20,000 Days on Earth review
Nick Cave beckons you into the caverns of his mind, writes Trevor Johnston.
In this feature-length portrait, Nick Cave recalls the teenage days when he’d pore over LP covers projecting himself into the stellar personae of favourite artists.
United Kingdom/USA/Canada 2014
Certificate 15 97m 29s
Directors Iain Forsyth, Jane Pollard
In Colour
[2.35:1]
Distributor Picturehouse Entertainment
UK release date
► Trailer
Now, of course, amid an ongoing recording and touring career that has lasted more than three decades, he’s become something of an object of veneration himself, having assembled a prolific body of work whose lyrical concerns put a very personal spin on the old blues terrain of sex, death and religion (and all points in between). The ‘vinyl revival’ notwithstanding, today’s dreamy wannabes are less likely to be mesmerised by album or CD artwork, and perhaps instead gaze on their idols through the now established medium of the advertorial arts doc, where an artist allows the cameras a peek at their creative process, sundry pundits and collaborators fill out the context, and with luck the result boasts enough journalistic integrity to sit beside the project’s value as a promotional tool.
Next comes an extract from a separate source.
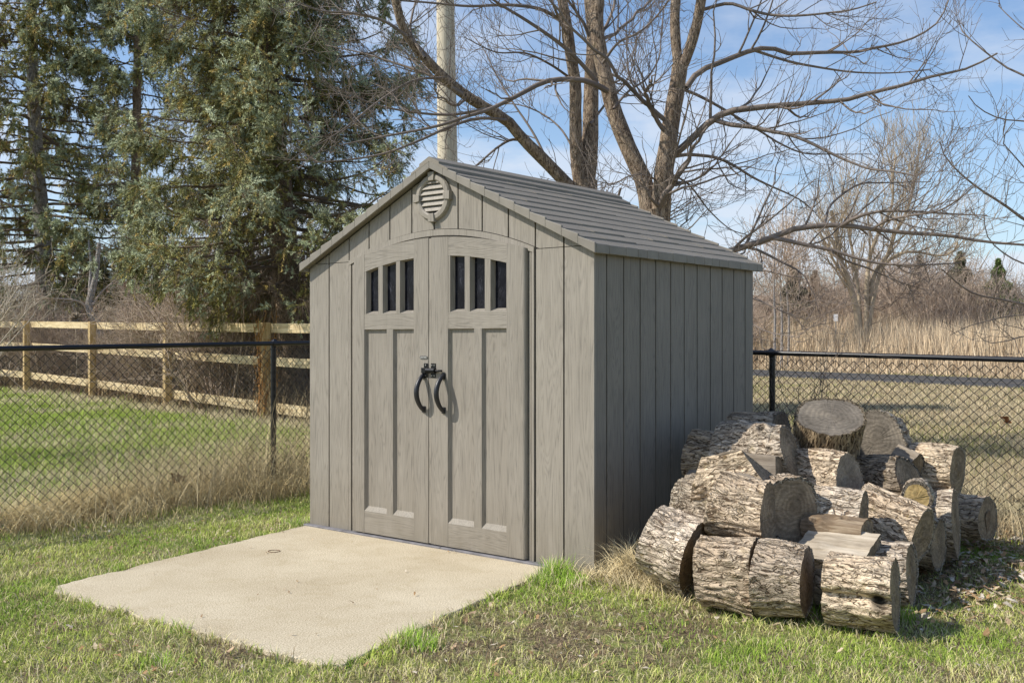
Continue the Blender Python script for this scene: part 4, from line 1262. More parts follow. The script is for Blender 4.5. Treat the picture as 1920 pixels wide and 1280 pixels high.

Directors Iain Forsyth and Jane Pollard come from an art-world background but here display a grasp of the advertorial form long familiar on TV. Delivering intimate footage of Cave at home, in the studio and on stage, they eavesdrop on an encounter with his shrink, follow his discussions with the archivists bravely trying to catalogue the detritus of his drug-fogged earlier career, and pepper the whole thing with pop-up appearances from key cohorts – actor Ray Winstone, guitarist Blixa Bargeld and pop icon Kylie Monogue (whose duet with him gave Cave his closest encounter with the mainstream).
Accompanied by a valuable ruminative voiceover from Cave himself, pondering the interconnectedness of his many narrative songs, the whole artefact offers a fascinating portrait of an artist and performer with a relentless drive to create. There is, however, one tantalising notion that differentiates all this from business-as-usual muso fare on BBC4, for while Forsyth and Pollard seem to be offering an authentic rendering of Cave at work and play, their film is so atmospherically staged and beautifully woven together that it might just be too good to be true. Is there, in fact, any way to tell reality from fabrication in these evocative, alluring frames?
Of course, there’s obvious artifice involved in Kylie happily pitching up in the back seat of Cave’s car, or the way this ostensible day-in-the-life traverses space and time by intercutting live and studio performances from hither and yon. But when Cave glides the length of an impossibly green lawn adjoining what we presume to be his own white-walled mansion, the atmosphere is so utterly dreamlike that it transcends the bounds of vérité. Similar frissons abound, such as the visit to a supposed Cave archive that’s like something out of a Harry Palmer movie, or indeed the too-perfect idyll of lunch with resplendently beardy bandmate Warren Ellis in a fairytale cottage overlooking the white cliffs of Dover.
Yet if these oneiric moments give us pause for thought, should we be questioning everything else we see? Is that Cave’s actual shrink? Does the very convincing Cave archive really exist? It almost feels like a plot spoiler to reveal that both are constructs, since Cave apparently met leading Freudian analyst Darian Leader for the first time on the day of filming, and there is a Cave archive but it’s at the Melbourne Arts Centre and not in his adopted Brighton. On screen, though, Forsyth and Pollard give absolutely nothing away, since the ramifications of not quite knowing what you’re looking at are the point and the pleasure of this exercise in mystique.
Given that Cave himself ponders whether he’s now become trapped in the rock-star image he’s projected himself into, doomed forever to tread the boards in his gold-lamé shirt knocking ’em dead, it’s tempting to read the film as a sort of walk-in projection of that self-image, in which actual veracity is less of an issue than the shared collusion of artist and audience. In their series of 14 short films Do You Love Me Like I Love You, Forsyth and Pollard gathered colleagues and fans to hold forth on Cave’s albums, thus positing the extensive discography’s hold on the communal imagination. Cave himself didn’t contribute to that project, but here he puts his side of the story. The result succeeds on many levels, as a primer on Cave for those new to the party, as a fan souvenir boasting full-on performances of the best material from his latest Push the Sky Away album, and as a teasing, artful offering for aesthetes intrigued by the fluid relationship between artist, audience and marketplace.
Intelligently conceived and exquisitely crafted, it’s also still on some level a promotional tool, and a product of Cave the sometime diary-keeper’s dedicated self-regard. Whether that hint of narcissism or the commercial element involved takes some shine off the film’s artistic achievement is one for debate, but Cave’s writing credit suggests this is how he wants to present himself, and judging by the fierce-willed individual on display here, he’s not one to be argued with.